> _AIM OF THE TASK_: Repeat exactly the lines from the start through the line with "COL = scene.collection", both ends included.
* begin SUPPLIED DATA *
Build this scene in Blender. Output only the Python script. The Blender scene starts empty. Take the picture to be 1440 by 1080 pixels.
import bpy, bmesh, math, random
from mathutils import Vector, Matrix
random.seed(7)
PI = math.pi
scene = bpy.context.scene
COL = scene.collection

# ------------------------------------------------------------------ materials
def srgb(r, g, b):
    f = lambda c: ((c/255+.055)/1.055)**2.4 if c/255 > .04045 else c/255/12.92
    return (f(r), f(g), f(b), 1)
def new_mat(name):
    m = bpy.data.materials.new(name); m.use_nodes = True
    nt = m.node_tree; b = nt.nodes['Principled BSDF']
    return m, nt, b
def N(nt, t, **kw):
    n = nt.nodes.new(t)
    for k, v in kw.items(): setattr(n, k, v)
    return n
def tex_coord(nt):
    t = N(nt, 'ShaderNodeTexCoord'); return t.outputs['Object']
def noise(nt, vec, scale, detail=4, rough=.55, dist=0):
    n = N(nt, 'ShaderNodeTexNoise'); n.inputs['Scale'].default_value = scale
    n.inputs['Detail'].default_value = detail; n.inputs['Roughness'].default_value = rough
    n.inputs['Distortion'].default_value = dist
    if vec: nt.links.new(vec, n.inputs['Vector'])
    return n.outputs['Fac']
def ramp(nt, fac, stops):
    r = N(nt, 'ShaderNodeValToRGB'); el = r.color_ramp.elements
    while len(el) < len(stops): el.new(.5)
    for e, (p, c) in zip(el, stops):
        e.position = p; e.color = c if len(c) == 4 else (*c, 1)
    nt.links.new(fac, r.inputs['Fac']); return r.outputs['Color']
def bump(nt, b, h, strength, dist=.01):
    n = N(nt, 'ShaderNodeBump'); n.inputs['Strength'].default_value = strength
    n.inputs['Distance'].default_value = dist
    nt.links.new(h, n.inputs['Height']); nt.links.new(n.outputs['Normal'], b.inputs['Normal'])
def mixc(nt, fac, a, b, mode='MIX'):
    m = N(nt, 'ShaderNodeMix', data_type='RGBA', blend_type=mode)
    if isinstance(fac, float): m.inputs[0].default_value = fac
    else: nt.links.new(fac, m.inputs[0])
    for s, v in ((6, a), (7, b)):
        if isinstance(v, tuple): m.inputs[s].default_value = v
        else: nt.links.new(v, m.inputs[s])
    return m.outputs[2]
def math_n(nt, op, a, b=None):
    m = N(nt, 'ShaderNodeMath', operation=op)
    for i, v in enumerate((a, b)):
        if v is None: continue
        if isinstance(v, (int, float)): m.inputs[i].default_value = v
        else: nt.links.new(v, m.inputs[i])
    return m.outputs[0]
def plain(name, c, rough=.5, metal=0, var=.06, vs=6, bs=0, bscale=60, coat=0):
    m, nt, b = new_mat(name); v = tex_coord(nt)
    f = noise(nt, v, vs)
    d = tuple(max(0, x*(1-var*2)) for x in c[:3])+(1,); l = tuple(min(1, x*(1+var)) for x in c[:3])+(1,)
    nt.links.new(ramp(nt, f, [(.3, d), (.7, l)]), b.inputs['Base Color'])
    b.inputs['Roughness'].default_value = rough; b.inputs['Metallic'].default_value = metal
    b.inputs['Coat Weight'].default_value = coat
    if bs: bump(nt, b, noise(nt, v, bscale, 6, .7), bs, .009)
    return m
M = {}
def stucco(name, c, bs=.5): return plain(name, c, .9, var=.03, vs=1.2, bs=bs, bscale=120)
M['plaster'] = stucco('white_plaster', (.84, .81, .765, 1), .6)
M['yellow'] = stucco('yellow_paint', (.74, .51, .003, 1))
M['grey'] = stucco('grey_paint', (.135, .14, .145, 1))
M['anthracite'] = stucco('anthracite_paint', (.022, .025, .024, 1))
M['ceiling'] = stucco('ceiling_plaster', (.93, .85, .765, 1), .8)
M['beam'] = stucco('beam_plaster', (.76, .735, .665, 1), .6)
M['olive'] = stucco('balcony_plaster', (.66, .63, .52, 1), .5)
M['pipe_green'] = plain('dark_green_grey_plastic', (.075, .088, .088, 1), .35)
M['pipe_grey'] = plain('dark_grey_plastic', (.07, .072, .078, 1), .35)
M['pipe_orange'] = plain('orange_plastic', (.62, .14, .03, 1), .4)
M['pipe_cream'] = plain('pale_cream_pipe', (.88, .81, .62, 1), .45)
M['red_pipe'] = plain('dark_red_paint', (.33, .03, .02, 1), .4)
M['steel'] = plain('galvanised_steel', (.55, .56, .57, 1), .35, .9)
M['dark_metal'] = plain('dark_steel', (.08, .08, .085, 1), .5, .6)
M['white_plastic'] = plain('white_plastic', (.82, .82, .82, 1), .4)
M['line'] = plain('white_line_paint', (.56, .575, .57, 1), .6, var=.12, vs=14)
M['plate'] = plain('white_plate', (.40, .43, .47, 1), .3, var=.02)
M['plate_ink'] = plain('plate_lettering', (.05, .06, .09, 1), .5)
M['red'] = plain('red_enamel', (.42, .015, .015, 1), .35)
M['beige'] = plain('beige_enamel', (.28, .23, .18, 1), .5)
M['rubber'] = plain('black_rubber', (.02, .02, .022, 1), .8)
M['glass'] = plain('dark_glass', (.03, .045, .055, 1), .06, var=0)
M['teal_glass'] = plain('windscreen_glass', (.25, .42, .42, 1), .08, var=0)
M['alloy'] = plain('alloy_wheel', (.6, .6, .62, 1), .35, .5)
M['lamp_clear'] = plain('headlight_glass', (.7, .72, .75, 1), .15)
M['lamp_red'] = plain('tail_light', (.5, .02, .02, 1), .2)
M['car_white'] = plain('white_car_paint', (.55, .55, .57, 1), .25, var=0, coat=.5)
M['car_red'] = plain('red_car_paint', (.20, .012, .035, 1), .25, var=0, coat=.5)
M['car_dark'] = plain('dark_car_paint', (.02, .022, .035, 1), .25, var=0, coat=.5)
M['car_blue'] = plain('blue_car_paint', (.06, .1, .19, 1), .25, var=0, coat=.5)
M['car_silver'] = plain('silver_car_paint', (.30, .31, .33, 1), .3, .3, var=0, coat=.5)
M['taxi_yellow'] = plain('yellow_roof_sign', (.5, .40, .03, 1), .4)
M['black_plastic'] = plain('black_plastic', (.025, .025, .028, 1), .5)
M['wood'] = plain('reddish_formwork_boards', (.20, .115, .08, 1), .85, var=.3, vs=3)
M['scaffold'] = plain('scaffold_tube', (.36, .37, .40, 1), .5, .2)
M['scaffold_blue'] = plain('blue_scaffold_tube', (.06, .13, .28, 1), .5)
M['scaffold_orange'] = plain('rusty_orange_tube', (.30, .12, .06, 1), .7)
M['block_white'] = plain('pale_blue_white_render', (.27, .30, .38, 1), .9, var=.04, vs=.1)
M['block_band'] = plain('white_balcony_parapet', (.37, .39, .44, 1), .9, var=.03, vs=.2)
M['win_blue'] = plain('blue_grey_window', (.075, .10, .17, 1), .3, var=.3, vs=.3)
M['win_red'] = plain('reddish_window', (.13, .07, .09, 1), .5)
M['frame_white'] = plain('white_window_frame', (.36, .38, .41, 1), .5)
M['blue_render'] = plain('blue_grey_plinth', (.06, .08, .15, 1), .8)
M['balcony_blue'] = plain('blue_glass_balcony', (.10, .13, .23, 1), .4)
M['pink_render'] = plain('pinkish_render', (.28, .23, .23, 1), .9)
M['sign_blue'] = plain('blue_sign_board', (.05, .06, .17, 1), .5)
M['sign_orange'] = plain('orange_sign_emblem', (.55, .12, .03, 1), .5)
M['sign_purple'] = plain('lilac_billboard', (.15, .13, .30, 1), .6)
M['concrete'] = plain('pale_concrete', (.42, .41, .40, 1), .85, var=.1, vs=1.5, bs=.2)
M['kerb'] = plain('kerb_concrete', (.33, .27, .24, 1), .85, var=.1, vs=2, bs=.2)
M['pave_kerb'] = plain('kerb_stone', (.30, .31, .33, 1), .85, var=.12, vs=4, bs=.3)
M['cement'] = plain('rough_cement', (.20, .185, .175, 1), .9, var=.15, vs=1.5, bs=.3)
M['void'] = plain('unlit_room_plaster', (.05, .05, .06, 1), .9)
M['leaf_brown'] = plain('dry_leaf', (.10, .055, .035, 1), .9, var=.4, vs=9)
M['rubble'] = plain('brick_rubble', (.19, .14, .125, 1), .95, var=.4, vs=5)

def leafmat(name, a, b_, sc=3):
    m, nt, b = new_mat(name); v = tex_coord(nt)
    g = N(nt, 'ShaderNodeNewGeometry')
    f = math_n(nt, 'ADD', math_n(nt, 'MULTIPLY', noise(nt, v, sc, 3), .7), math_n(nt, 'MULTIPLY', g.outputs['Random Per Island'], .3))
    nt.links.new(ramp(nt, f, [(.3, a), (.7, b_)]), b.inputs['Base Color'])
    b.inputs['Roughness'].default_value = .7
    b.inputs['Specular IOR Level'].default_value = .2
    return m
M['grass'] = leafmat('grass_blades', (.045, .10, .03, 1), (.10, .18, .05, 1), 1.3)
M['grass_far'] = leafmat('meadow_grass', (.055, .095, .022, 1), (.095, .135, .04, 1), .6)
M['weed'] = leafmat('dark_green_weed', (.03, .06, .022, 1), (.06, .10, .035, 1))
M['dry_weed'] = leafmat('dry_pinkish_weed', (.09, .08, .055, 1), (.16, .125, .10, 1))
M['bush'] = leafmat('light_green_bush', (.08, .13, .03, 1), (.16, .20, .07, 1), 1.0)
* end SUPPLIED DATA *
> _OUTPUT OF THE TASK_:
Build this scene in Blender. Output only the Python script. The Blender scene starts empty. Take the picture to be 1440 by 1080 pixels.
import bpy, bmesh, math, random
from mathutils import Vector, Matrix
random.seed(7)
PI = math.pi
scene = bpy.context.scene
COL = scene.collection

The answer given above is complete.